* [Given instruction]:
Collect all lines from the listing that include the string "picture".

* [Recorded information]:

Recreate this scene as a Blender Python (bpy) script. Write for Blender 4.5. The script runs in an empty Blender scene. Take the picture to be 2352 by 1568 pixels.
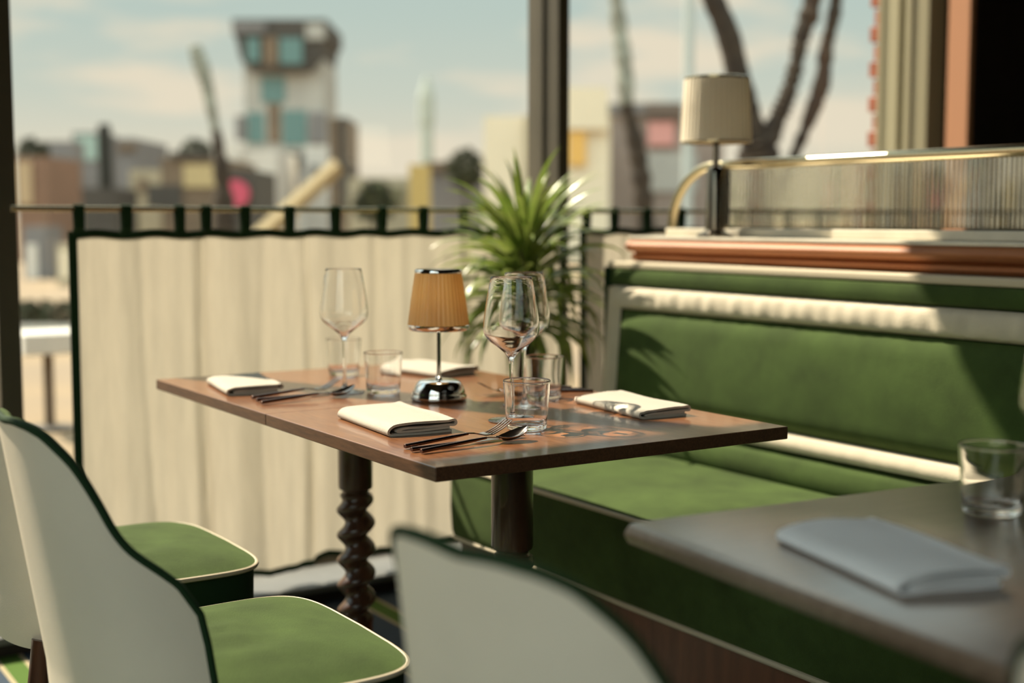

==

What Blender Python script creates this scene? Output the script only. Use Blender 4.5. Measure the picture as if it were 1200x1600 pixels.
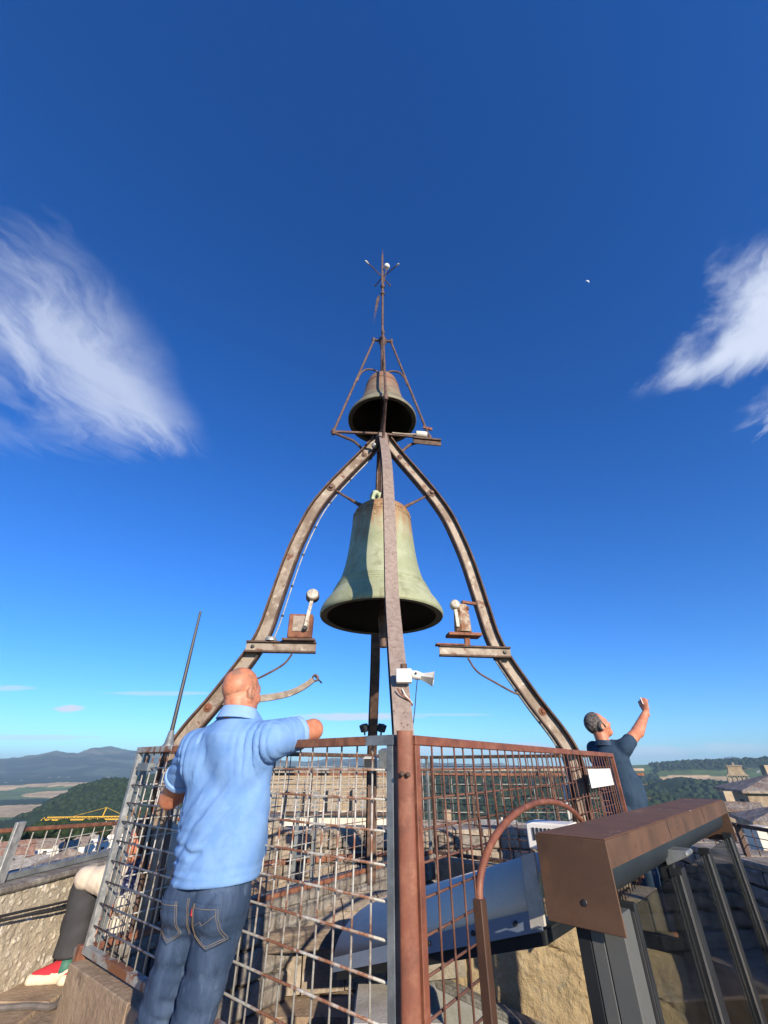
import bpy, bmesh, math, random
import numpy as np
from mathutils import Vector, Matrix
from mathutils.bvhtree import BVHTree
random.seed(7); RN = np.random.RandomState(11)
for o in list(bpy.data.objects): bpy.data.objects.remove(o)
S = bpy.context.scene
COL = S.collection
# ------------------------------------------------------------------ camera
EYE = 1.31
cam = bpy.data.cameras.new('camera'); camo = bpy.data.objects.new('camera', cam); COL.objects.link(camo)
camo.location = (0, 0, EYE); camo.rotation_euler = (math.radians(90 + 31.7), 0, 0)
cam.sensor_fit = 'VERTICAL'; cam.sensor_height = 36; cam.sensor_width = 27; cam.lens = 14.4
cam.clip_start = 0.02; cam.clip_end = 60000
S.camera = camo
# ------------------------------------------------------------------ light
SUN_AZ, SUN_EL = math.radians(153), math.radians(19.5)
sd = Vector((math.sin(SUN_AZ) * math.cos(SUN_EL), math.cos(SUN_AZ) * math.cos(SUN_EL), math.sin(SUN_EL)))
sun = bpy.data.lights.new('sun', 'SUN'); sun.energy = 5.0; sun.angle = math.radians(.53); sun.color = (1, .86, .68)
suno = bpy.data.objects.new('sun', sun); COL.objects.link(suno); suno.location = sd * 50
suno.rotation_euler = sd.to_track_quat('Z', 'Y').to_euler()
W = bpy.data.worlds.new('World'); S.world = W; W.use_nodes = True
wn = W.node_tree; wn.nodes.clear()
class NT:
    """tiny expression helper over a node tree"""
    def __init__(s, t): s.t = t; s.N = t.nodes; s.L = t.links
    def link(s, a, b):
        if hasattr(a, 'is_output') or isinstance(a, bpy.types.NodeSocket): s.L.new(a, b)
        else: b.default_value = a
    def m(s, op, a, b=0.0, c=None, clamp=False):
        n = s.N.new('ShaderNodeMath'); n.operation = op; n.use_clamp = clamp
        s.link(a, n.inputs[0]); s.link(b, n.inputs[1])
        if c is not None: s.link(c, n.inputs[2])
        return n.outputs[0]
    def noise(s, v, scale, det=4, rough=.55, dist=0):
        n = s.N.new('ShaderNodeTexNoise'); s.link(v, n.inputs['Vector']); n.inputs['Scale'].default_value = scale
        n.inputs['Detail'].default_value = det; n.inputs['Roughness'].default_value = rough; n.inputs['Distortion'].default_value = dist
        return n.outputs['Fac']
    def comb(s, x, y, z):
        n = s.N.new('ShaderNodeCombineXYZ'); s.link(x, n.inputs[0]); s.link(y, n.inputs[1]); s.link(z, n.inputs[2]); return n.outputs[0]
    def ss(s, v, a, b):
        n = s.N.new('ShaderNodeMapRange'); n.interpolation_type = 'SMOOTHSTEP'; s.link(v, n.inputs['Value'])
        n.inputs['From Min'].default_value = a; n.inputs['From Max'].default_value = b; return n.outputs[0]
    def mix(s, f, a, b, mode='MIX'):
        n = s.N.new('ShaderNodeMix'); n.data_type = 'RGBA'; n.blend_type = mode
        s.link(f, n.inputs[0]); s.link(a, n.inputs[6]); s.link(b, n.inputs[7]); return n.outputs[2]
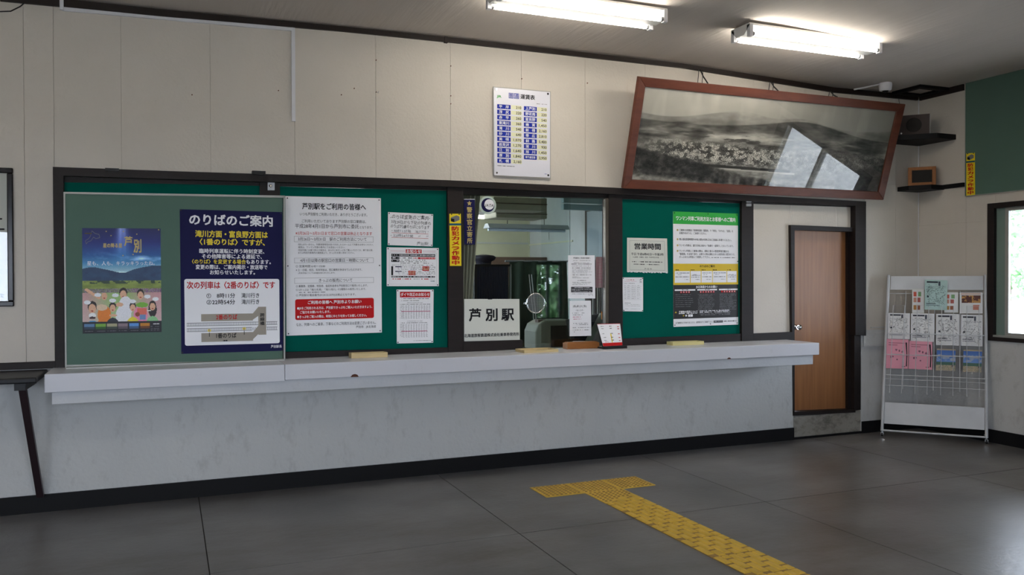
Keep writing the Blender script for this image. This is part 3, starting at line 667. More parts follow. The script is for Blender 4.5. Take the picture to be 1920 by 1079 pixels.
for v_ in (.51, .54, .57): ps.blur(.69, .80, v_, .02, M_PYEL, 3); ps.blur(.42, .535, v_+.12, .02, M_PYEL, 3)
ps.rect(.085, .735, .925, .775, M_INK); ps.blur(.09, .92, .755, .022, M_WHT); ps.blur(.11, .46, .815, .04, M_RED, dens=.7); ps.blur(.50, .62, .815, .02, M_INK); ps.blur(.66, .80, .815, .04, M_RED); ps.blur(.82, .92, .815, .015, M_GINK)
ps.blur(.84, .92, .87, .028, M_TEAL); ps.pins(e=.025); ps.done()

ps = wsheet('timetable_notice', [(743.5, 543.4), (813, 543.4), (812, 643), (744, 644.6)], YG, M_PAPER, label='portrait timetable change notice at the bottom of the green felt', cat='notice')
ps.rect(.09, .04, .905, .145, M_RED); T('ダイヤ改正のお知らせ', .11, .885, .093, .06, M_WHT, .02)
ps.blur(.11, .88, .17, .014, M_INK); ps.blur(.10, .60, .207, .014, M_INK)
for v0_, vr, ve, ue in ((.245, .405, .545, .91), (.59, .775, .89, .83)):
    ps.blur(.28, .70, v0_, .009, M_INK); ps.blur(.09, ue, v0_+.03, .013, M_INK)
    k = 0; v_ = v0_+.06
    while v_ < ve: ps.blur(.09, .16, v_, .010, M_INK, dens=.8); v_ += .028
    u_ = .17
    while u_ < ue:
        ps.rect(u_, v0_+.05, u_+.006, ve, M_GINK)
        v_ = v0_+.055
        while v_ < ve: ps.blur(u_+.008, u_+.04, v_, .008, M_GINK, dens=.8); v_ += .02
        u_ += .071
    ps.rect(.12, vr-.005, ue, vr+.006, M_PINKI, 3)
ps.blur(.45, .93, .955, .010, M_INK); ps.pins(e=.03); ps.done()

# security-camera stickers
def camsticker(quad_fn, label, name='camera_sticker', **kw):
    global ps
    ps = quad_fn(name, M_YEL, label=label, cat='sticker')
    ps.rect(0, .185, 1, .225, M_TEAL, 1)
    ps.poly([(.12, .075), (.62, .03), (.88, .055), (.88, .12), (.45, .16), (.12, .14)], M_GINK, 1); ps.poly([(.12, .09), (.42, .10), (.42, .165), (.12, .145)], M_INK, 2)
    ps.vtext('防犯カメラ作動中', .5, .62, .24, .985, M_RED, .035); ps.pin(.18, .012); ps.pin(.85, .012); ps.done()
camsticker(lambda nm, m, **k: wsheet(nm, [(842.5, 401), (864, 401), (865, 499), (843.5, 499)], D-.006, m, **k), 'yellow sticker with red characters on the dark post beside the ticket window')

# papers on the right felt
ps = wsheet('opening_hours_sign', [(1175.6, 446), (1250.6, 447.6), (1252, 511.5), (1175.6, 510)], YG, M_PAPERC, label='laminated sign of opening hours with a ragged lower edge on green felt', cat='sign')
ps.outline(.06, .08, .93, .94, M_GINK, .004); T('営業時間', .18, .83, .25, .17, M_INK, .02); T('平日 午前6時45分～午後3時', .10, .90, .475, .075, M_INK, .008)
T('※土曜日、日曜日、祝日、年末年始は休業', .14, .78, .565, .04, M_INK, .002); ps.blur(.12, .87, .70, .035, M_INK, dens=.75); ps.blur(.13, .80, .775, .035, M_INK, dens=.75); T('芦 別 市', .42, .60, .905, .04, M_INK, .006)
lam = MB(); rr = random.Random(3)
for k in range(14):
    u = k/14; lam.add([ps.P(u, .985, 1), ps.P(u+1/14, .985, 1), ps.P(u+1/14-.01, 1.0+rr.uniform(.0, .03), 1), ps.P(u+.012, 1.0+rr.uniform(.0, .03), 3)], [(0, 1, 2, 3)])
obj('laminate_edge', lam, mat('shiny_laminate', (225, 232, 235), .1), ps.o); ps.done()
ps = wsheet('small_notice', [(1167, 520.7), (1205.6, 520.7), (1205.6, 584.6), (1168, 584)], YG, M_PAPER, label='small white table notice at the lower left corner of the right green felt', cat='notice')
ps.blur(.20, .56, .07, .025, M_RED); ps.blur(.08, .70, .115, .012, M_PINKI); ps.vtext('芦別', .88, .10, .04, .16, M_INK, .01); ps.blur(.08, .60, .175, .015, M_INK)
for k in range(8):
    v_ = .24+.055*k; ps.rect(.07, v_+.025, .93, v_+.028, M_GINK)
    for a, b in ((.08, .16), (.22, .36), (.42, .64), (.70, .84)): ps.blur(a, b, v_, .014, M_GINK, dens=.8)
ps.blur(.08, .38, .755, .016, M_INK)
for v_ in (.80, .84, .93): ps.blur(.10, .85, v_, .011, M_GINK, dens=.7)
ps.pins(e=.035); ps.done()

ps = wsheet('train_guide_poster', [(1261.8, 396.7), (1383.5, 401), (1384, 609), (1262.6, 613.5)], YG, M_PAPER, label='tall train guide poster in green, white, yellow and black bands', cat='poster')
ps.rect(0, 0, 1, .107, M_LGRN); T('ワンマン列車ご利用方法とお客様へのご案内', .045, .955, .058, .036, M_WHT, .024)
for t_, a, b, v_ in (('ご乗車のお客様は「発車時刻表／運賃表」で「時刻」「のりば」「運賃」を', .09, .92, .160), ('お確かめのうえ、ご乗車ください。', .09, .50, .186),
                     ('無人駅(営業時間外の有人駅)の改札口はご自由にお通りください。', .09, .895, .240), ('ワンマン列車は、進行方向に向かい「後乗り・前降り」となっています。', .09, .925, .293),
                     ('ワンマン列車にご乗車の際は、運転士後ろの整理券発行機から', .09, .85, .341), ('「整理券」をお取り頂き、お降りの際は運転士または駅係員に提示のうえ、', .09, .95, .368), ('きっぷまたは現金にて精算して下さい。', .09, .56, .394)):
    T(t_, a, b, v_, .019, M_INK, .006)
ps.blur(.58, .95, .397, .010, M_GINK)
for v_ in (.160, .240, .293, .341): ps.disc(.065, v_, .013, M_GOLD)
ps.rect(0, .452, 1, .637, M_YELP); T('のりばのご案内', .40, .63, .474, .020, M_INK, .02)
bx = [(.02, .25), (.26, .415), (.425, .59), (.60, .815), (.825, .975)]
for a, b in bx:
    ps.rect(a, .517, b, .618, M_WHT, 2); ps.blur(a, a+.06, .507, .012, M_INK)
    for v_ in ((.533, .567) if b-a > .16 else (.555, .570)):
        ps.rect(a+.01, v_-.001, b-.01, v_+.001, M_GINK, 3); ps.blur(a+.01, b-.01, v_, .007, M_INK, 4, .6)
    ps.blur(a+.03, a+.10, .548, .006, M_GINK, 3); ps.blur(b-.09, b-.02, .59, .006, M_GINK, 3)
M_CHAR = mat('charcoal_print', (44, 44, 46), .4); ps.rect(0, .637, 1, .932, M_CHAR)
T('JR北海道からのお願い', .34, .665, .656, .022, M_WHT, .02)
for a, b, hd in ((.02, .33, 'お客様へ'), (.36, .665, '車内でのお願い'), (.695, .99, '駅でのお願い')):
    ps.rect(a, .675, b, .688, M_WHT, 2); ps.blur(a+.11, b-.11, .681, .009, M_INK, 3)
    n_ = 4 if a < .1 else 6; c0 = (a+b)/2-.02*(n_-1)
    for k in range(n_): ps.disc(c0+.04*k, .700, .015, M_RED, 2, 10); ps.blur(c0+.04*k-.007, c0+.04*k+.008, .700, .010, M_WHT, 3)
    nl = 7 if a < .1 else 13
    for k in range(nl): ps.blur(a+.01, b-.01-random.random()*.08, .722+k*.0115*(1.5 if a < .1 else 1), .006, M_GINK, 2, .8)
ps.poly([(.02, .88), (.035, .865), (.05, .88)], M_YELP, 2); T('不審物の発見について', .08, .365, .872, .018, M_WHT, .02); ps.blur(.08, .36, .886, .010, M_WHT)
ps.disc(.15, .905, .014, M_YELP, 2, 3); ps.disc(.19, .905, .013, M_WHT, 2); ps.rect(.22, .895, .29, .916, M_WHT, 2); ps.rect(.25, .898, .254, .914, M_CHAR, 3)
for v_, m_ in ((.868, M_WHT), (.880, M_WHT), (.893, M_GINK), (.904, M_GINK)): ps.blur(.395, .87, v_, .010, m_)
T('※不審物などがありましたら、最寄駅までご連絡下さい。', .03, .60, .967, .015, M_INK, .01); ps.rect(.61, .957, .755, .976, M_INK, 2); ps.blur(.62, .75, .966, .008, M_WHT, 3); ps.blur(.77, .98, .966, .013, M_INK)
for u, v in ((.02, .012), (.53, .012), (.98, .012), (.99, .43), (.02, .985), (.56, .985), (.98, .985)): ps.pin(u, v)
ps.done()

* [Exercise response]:
Recreate this scene as a Blender Python (bpy) script. Write for Blender 4.5. The script runs in an empty Blender scene. Take the picture to be 2352 by 1568 pixels.
What Blender Python script creates this scene? Output the script only. Use Blender 4.5. Measure the picture as if it were 1200x1600 pixels.
Keep writing the Blender script for this image. This is part 3, starting at line 667. More parts follow. The script is for Blender 4.5. Take the picture to be 1920 by 1079 pixels.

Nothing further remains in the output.